Omit all pictures, then retype the data exactly as given.

[Begin Provided information]

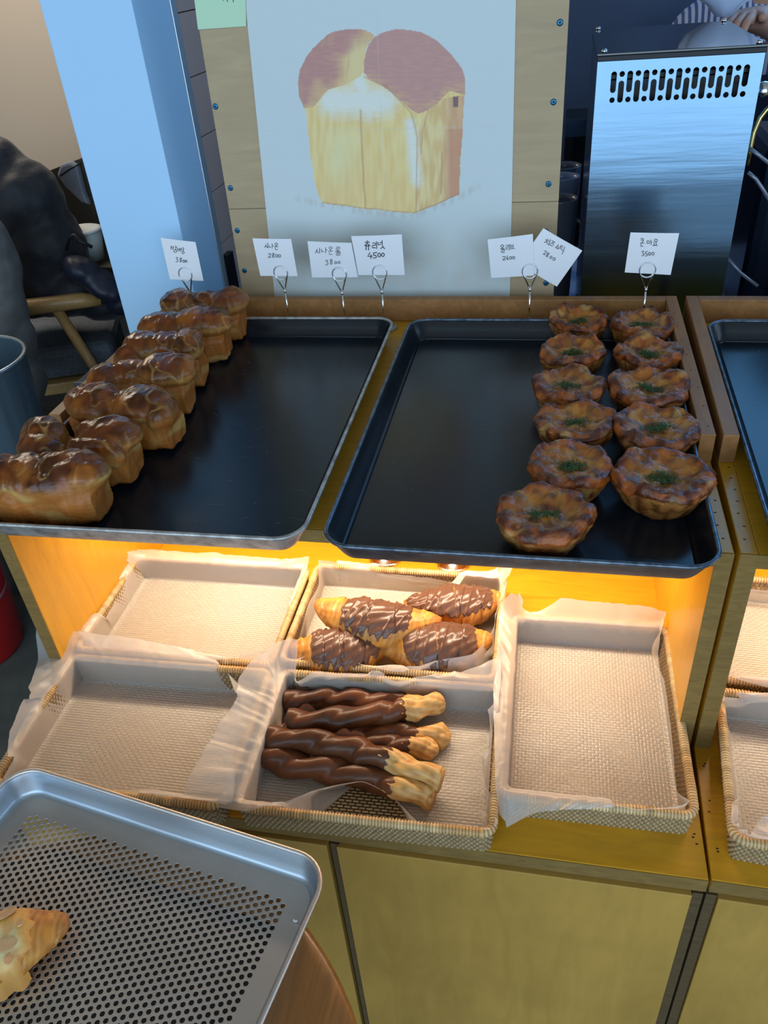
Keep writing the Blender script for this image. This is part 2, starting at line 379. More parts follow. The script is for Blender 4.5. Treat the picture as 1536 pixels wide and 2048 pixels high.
# ================================================================ DISPLAY CABINETS
def cabinet(label, loc, rz, W, double):
    """local frame: right edge x=0 .. left x=-W, front y=0"""
    c = thing('display_cabinet', label, 'cabinet', loc, rz, 'wooden bread display cabinets')
    D = .793; YP, YE, ZS, ZR, T = .1754, .35, .3063, .3442, .018
    P_ = lambda n, mb, m, bevel=.0012, label=None: part(n, mb, m, c, True, bevel, label)
    P_('countertop', MB().box((-W, .0012, -.021), (-.0006, D, 0)), m_wood_x, .0012)
    P_('counter_edge', MB().box((-W, 0, -.0215), (-.0006, .0012, -.0005)), m_edge, .0004)
    for x0, x1 in ((-W, -W+T), (-T, -.0008)):
        s = P_('side_panel', MB().box((x0, YP+.001, 0), (x1, D, ZS)), m_wood_z)
        e = MB().box((x0, YP-.0005, 0.0002), (x1, YP+.001, ZS-.0002))
        part('front_edge', e, m_edge, s, True)
        part('rail', MB().box((x0, YE, ZS), (x1, D, ZR)), m_rail, s, True, .001)
    P_('back_rail', MB().box((-W+T, D-.018, ZS), (-T, D, ZR)), m_rail)
    P_('back_panel', MB().box((-W+T, D-.015, 0), (-T, D-.002, ZS-.018)), m_wood_z)
    P_('shelf', MB().box((-W+T, YP+.001, ZS-.018), (-T, D, ZS-.0003)), m_wood_x)
    P_('shelf_edge', MB().box((-W+T, YP-.0005, ZS-.018), (-T, YP+.001, ZS-.0003)), m_edge, .0003)
    P_('light_strip', MB().box((-W+.05, .378, ZS-.026), (-.05, .422, ZS-.018)), m_white)
    # base
    P_('carcass', MB().box((-W, .02, FL+.06), (-.0008, D, -.03)).box((-W+.03, .06, FL), (-.03, D, FL+.06)).box((-W+.01, .012, -.031), (-.012, D, -.021)), m_edge_dark, 0)
    for x0 in ((-W, -.4225, -.0118) if double else (-W, -.42, -.012)):
        P_('frame_edge', MB().box((x0, .004, FL+.06), (x0+.011, .02, -.033)), m_edge_dark, 0)
    xs = ((-W+.012, -.4265), (-.4145, -.0125))
    for a, b in xs:
        P_('cabinet_door', MB().box((a, .0005, FL+.07), (b, .019, -.034)), m_door, .001)
    random.seed(5)
    for k in range(13):
        for xx in (-.009, -W+.009):
            x = xx+random.uniform(-.002, .002); y = .02+.14*random.random() if k < 6 else .2+.14*(k-6)/6; z = 0.0001 if k < 6 else ZS
            P_('nail_hole', MB().prism([(x+.0016*math.cos(t), y+.0009*math.sin(t)) for t in [i*1.0472 for i in range(6)]], z, z+.0003), m_hole, 0)
    for k in range(8):
        x = -.009+random.uniform(-.003, .003); y = .37+.05*k
        P_('nail_hole', MB().prism([(x+.0011*math.cos(t), y+.0008*math.sin(t)) for t in [i*1.0472 for i in range(6)]], ZR, ZR+.0003), m_hole, 0)
    return c
c1 = cabinet('varnished wooden cabinet holding the two black trays over five lined baskets', (0, 0, 0), 0, .8663, True)
c2 = cabinet('varnished wooden cabinet cut off by the right edge of the view', (.0022+.8663, -.0115, 0), math.radians(-.8), .8663, True)

# ================================================================ BAKING TRAYS
def rrect(w, d, r, n=8):
    P = []
    for cx, cy, a0 in ((w/2-r, -d/2+r, -90), (w/2-r, d/2-r, 0), (-w/2+r, d/2-r, 90), (-w/2+r, -d/2+r, 180)):
        for k in range(n+1):
            a = math.radians(a0+90*k/n); P.append((cx+r*math.cos(a), cy+r*math.sin(a)))
    return P
def densify(P, step):
    out = []
    for i in range(len(P)):
        a, b = Vector((*P[i], 0)), Vector((*P[(i+1) % len(P)], 0)); n = max(1, round((b-a).length/step))
        for k in range(n): out.append(tuple((a.lerp(b, k/n))[:2]))
    return out
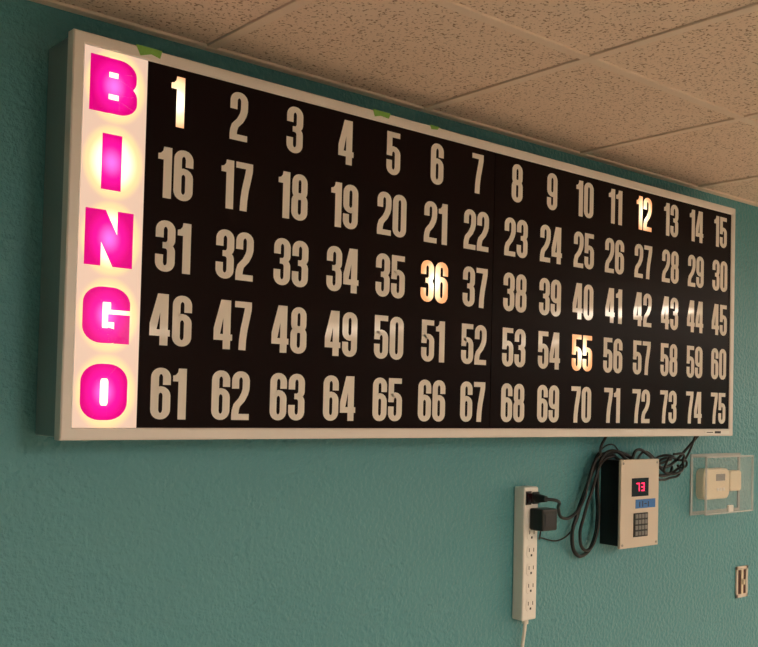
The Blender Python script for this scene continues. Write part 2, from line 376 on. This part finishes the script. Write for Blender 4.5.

[End Provided information]

## Solution to this task:
Keep writing the Blender script for this image. This is part 2, starting at line 379. More parts follow. The script is for Blender 4.5. Treat the picture as 1536 pixels wide and 2048 pixels high.
# ================================================================ DISPLAY CABINETS
def cabinet(label, loc, rz, W, double):
    """local frame: right edge x=0 .. left x=-W, front y=0"""
    c = thing('display_cabinet', label, 'cabinet', loc, rz, 'wooden bread display cabinets')
    D = .793; YP, YE, ZS, ZR, T = .1754, .35, .3063, .3442, .018
    P_ = lambda n, mb, m, bevel=.0012, label=None: part(n, mb, m, c, True, bevel, label)
    P_('countertop', MB().box((-W, .0012, -.021), (-.0006, D, 0)), m_wood_x, .0012)
    P_('counter_edge', MB().box((-W, 0, -.0215), (-.0006, .0012, -.0005)), m_edge, .0004)
    for x0, x1 in ((-W, -W+T), (-T, -.0008)):
        s = P_('side_panel', MB().box((x0, YP+.001, 0), (x1, D, ZS)), m_wood_z)
        e = MB().box((x0, YP-.0005, 0.0002), (x1, YP+.001, ZS-.0002))
        part('front_edge', e, m_edge, s, True)
        part('rail', MB().box((x0, YE, ZS), (x1, D, ZR)), m_rail, s, True, .001)
    P_('back_rail', MB().box((-W+T, D-.018, ZS), (-T, D, ZR)), m_rail)
    P_('back_panel', MB().box((-W+T, D-.015, 0), (-T, D-.002, ZS-.018)), m_wood_z)
    P_('shelf', MB().box((-W+T, YP+.001, ZS-.018), (-T, D, ZS-.0003)), m_wood_x)
    P_('shelf_edge', MB().box((-W+T, YP-.0005, ZS-.018), (-T, YP+.001, ZS-.0003)), m_edge, .0003)
    P_('light_strip', MB().box((-W+.05, .378, ZS-.026), (-.05, .422, ZS-.018)), m_white)
    # base
    P_('carcass', MB().box((-W, .02, FL+.06), (-.0008, D, -.03)).box((-W+.03, .06, FL), (-.03, D, FL+.06)).box((-W+.01, .012, -.031), (-.012, D, -.021)), m_edge_dark, 0)
    for x0 in ((-W, -.4225, -.0118) if double else (-W, -.42, -.012)):
        P_('frame_edge', MB().box((x0, .004, FL+.06), (x0+.011, .02, -.033)), m_edge_dark, 0)
    xs = ((-W+.012, -.4265), (-.4145, -.0125))
    for a, b in xs:
        P_('cabinet_door', MB().box((a, .0005, FL+.07), (b, .019, -.034)), m_door, .001)
    random.seed(5)
    for k in range(13):
        for xx in (-.009, -W+.009):
            x = xx+random.uniform(-.002, .002); y = .02+.14*random.random() if k < 6 else .2+.14*(k-6)/6; z = 0.0001 if k < 6 else ZS
            P_('nail_hole', MB().prism([(x+.0016*math.cos(t), y+.0009*math.sin(t)) for t in [i*1.0472 for i in range(6)]], z, z+.0003), m_hole, 0)
    for k in range(8):
        x = -.009+random.uniform(-.003, .003); y = .37+.05*k
        P_('nail_hole', MB().prism([(x+.0011*math.cos(t), y+.0008*math.sin(t)) for t in [i*1.0472 for i in range(6)]], ZR, ZR+.0003), m_hole, 0)
    return c
c1 = cabinet('varnished wooden cabinet holding the two black trays over five lined baskets', (0, 0, 0), 0, .8663, True)
c2 = cabinet('varnished wooden cabinet cut off by the right edge of the view', (.0022+.8663, -.0115, 0), math.radians(-.8), .8663, True)

# ================================================================ BAKING TRAYS
def rrect(w, d, r, n=8):
    P = []
    for cx, cy, a0 in ((w/2-r, -d/2+r, -90), (w/2-r, d/2-r, 0), (-w/2+r, d/2-r, 90), (-w/2+r, -d/2+r, 180)):
        for k in range(n+1):
            a = math.radians(a0+90*k/n); P.append((cx+r*math.cos(a), cy+r*math.sin(a)))
    return P
def densify(P, step):
    out = []
    for i in range(len(P)):
        a, b = Vector((*P[i], 0)), Vector((*P[(i+1) % len(P)], 0)); n = max(1, round((b-a).length/step))
        for k in range(n): out.append(tuple((a.lerp(b, k/n))[:2]))
    return out
The Blender Python script for this scene continues. Write part 2, from line 376 on. This part finishes the script. Write for Blender 4.5.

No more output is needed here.